Set out every line bearing the string "script".

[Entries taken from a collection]
* Begin *

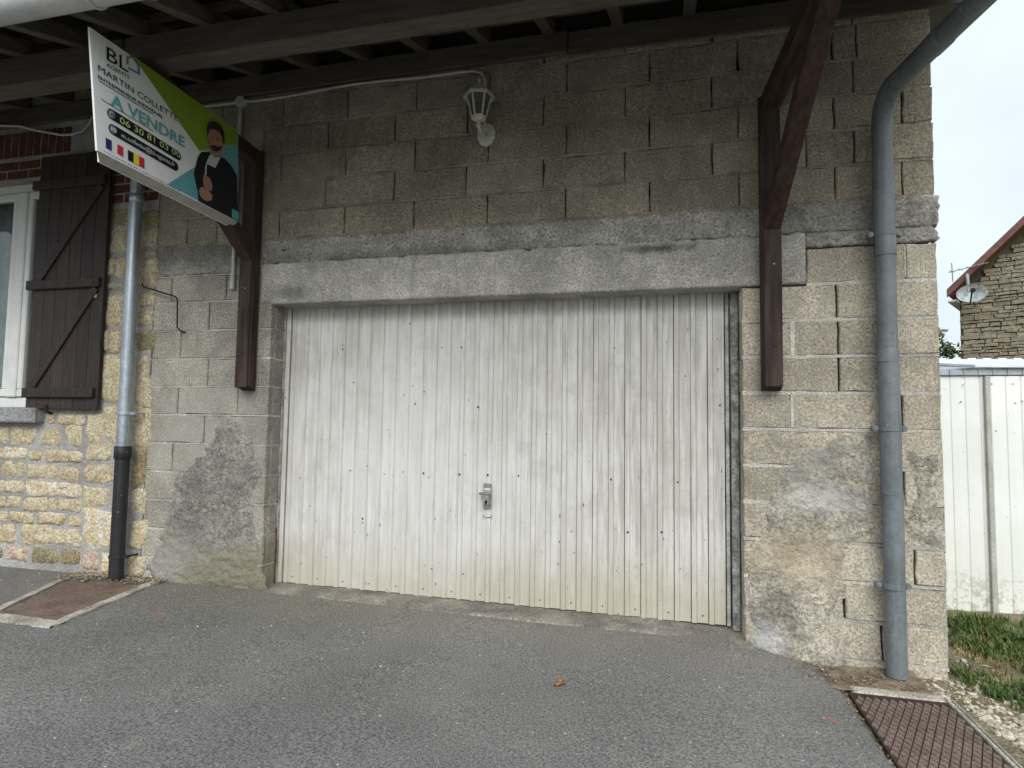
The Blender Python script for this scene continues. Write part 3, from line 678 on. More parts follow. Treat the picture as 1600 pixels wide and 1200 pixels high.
# gutter
m_gutter = plain('grey_gutter', (.52, .53, .53), .5, .4, 0.0, var=.12, sc=3)
gut = empty('gutter', (-1.5, -1.54, 3.05), 'grey half round gutter along the eaves edge', 'gutter')
zc = zraf(-1.45)-.005; yc = -1.54; R = .078
v = []; f = []; NA = 14
for x in (-6.1, 2.70):
    for rr in (R, R-.004):
        for a in range(NA+1):
            t_ = math.pi+math.pi*a/NA; v.append((x, yc+rr*math.cos(t_), zc+rr*math.sin(t_)))
n = NA+1
for a in range(NA): f += [(a, a+1, 2*n+a+1, 2*n+a), (n+a+1, n+a, 3*n+a, 3*n+a+1)]
f += [(0, n, 3*n, 2*n), (NA, 2*n+NA, 3*n+NA, n+NA)]
m_ = len(v); v += v[:n]+v[2*n:3*n]; f += [tuple(range(m_, m_+n)), tuple(range(m_+n, m_+2*n))]
fixn(obj('gutter_trough', v, f, m_gutter, gut, smooth=True))
for x in (-1.42, -1.12, -3.2, .3, 1.9):
    b = MB(); b.tube([(x, yc+(R+.004)*math.cos(math.pi+math.pi*a/12), zc+(R+.004)*math.sin(math.pi+math.pi*a/12)) for a in range(13)], .007, 6); b.build('gutter_strap', m_gutter, gut, smooth=True)

# ------------------------------------------------------------------ timber brackets
def bracket(xc, label, yaw=0.0):
    e = empty('timber_bracket', (xc, -.05, 1.355), label, 'bracket', 'timber brackets carrying the eaves')
    w = .105
    b = MB(); b.add([(xc-w/2, -.012, 1.352), (xc+w/2, -.012, 1.352), (xc+w/2, -.085, 1.38), (xc-w/2, -.085, 1.38), (xc-w/2, -.012, 3.03), (xc+w/2, -.012, 3.03), (xc+w/2, -.10, 2.99), (xc-w/2, -.10, 2.99)],
                    [(0,3,2,1),(4,5,6,7),(0,1,5,4),(1,2,6,5),(2,3,7,6),(3,0,4,7)])
    b.build('post', m_brk, e, bev=.006)
    b = MB(); b.box((xc-w/2+.008, -.108, 1.37), (xc+w/2-.004, -.086, 2.235)); b.build('post_facing', m_brk, e, bev=.006)
    b = MB(); b.beam((xc, -.012, 2.958), (xc+1.06*yaw, -1.06, 3.052), w-.01, .095); b.build('arm', m_brk2, e, bev=.006)
    b = MB(); b.beam((xc+.002, -.05, 2.255), (xc+.002+.98*yaw, -1.0, 2.985), w-.018, .095); b.build('brace', m_brk2, e, bev=.006)
    for z, y in ((1.60, -.109), (2.86, -.0965)): dot('bolt', xc+.012, z, .013, y, m_iron, e)
    for z, y in ((2.04, -.109), (2.35, -.165)): dot('nail', xc+.01, z, .005, y, m_zinc, e)
bracket(-1.672, 'dark brown timber bracket left of the garage door, behind the sale board')
bracket(1.655, 'dark brown timber bracket right of the garage door, fully in view', .115)

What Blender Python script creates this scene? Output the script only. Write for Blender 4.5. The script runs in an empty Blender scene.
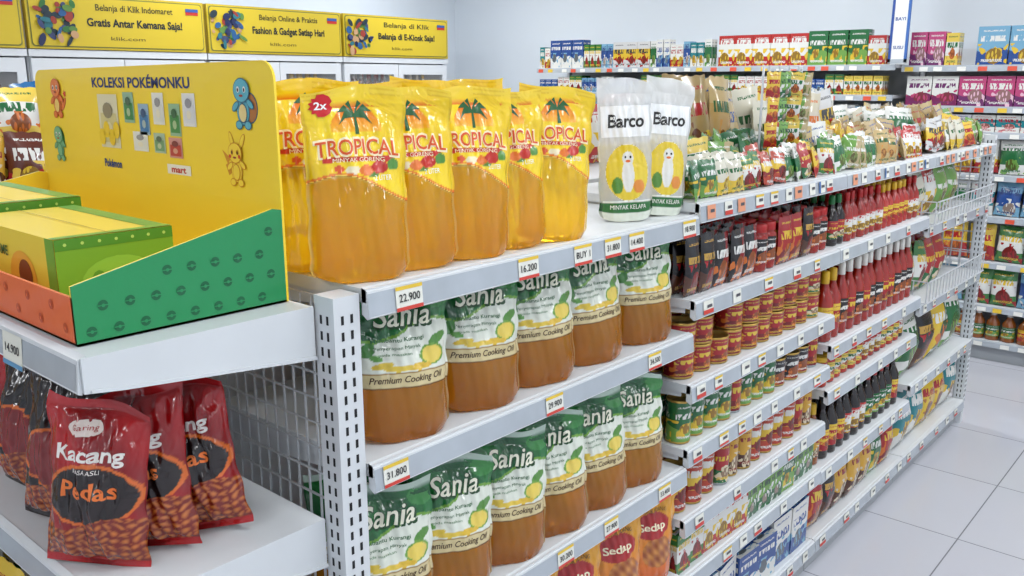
import bpy, bmesh, math, random
from mathutils import Vector, Matrix
random.seed(11)
sc = bpy.context.scene
try:
    sc.view_settings.view_transform = 'Standard'
except Exception:
    pass
pi = math.pi

def l1(c):
    c = c/255.0
    return c/12.92 if c <= 0.04045 else ((c+0.055)/1.055)**2.4
def lin(c): return (l1(c[0]), l1(c[1]), l1(c[2]), 1.0)
def mixc(a, b, t): return tuple(a[i]*(1-t)+b[i]*t for i in range(3))

# ------------------------------------------------------------ mesh builder
class MB:
    def __init__(s):
        s.v=[]; s.c=[]; s.f=[]; s.fm=[]; s.fs=[]; s.uv=[]; s.mats=[]
    def mi(s, m):
        if m in s.mats: return s.mats.index(m)
        s.mats.append(m); return len(s.mats)-1
    def add(s, verts, faces, mat, uvs=None, col=None, smooth=False):
        o=len(s.v)
        s.v.extend([tuple(p) for p in verts])
        if col is None: s.c.extend([(1,1,1,1)]*len(verts))
        elif isinstance(col, list): s.c.extend(col)
        else: s.c.extend([col]*len(verts))
        for i,f in enumerate(faces):
            s.f.append(tuple(o+k for k in f))
            m = mat[i] if isinstance(mat, list) else mat
            s.fm.append(s.mi(m)); s.fs.append(smooth)
            s.uv.append(uvs[i] if uvs else [(0.5,0.5)]*len(f))
    def stamp(s, src, M, mm=None):
        o=len(s.v)
        s.v.extend([tuple(M@Vector(p)) for p in src.v])
        s.c.extend(src.c)
        idx=[s.mi(mm.get(m, m) if mm else m) for m in src.mats]
        for f in src.f: s.f.append(tuple(o+k for k in f))
        s.fm.extend([idx[k] for k in src.fm]); s.fs.extend(src.fs); s.uv.extend(src.uv)
    def mesh(s, name):
        me=bpy.data.meshes.new(name)
        me.from_pydata(s.v, [], s.f)
        for m in s.mats: me.materials.append(m)
        me.polygons.foreach_set('material_index', s.fm)
        me.polygons.foreach_set('use_smooth', s.fs)
        ul=me.uv_layers.new(name='UVMap')
        flat=[]
        for u in s.uv:
            for p in u: flat.extend((p[0],p[1]))
        ul.data.foreach_set('uv', flat)
        ca=me.color_attributes.new('Col','FLOAT_COLOR','POINT')
        fc=[]
        for c in s.c: fc.extend(c)
        ca.data.foreach_set('color', fc)
        me.update()
        return me
    def build(s, name, loc=(0,0,0), rz=0.0, bevel=0, rot=None, parent=None):
        o=bpy.data.objects.new(name, s.mesh(name))
        sc.collection.objects.link(o)
        o.location=loc
        o.rotation_euler = rot if rot else (0,0,rz)
        if parent: o.parent=parent
        return o

def inst(name, me, loc, rot, scale=1):
    o=bpy.data.objects.new(name, me); sc.collection.objects.link(o)
    o.location=loc; o.rotation_euler=rot; o.scale=(scale,scale,scale)
    return o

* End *

> _THE OUTPUT_:
The Blender Python script for this scene continues. Write part 3, from line 678 on. More parts follow. Treat the picture as 1600 pixels wide and 1200 pixels high.
What Blender Python script creates this scene? Output the script only. Write for Blender 4.5. The script runs in an empty Blender scene.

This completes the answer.